I'm a director, film/video exec producer, leader & 8pm Warrior. I am passionately chasing my goals at all times. I'm listening. Let's talk!

3 comments on “Transparency Favors the Strong”

  1. Transparency and privacy are not mutually exclusive.

    None of your three final recommendations can be construed as statements against privacy.

    Just thought I’d stop by to say that.

    The privacy debate is complex. Everyone has something to hide. Not shameful secrets, but things that are nobody’s business but their own. This issue is not black & white, hide or reveal.

  2. I agree, it’s complicated. However, I stand by my point that transparency will favor the strongest and brightest. Yes, it’s natural to hide the weaknesses, but I think the world has changed. I think we actually like to see weaknesses now. Weakness is a positive for a strong person.

    Make sense? Or, am I crazy? :-)

  3. Yes, it makes sense. It seems to me that you’re arguing for transparent processes, and I believe in that, too.

    Privacy does not apply to businesses, only to individuals. “Secrecy” is probably the better word. Coca-cola guard their trade secrets jealously, as Apple does, or any other publicly-traded company. We can’t very well talk about privacy there because we’re dealing with a separate legal framework.

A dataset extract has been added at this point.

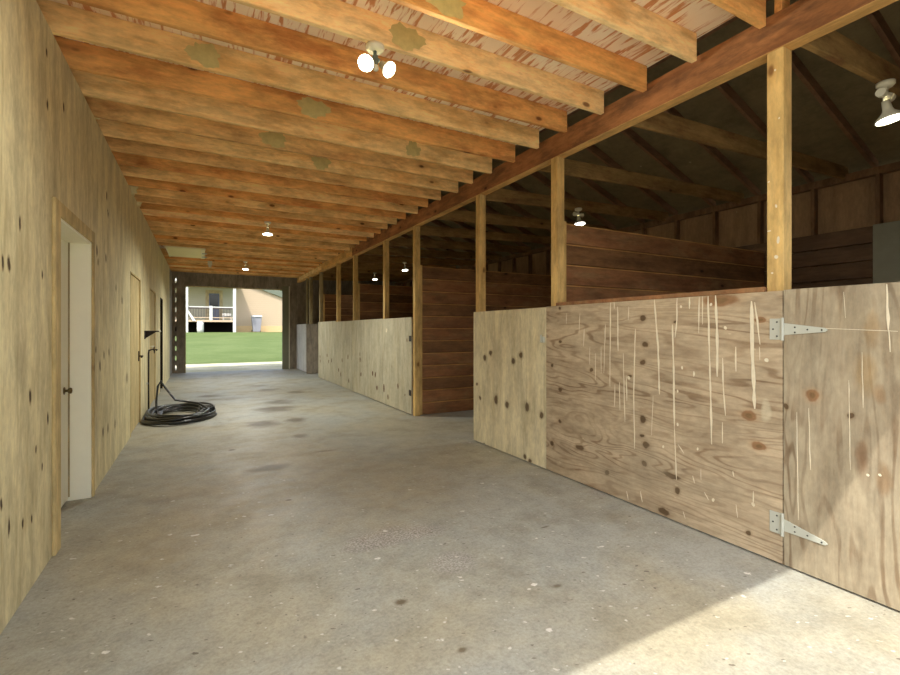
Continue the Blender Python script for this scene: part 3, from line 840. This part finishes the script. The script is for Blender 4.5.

    Regarding individuals, there are lines one simply shouldn’t cross, and it’s up to countries and states to defend the private lives of their citizens. I’m all for transparency as a matter of choice, just not down with snoopery. When Facebook allows 3rd-party apps to mine your personal data for profit, I call that snoopery. When it sells your “Likes” – snoopery again. But then you have to choose to be on FB, and that complicates matters.

    When you have an online presence and you’re focused on business, it’s OK to admit you’re not Superman. Nobody expects you to be. Seth Godin is a remarkable talent but you don’t see him directing movies or painting masterpieces of abstract expressionism. You demonstrate honesty when you say “I’m not qualified to do that.” Honesty earns you points, and it makes a broader point about who you are.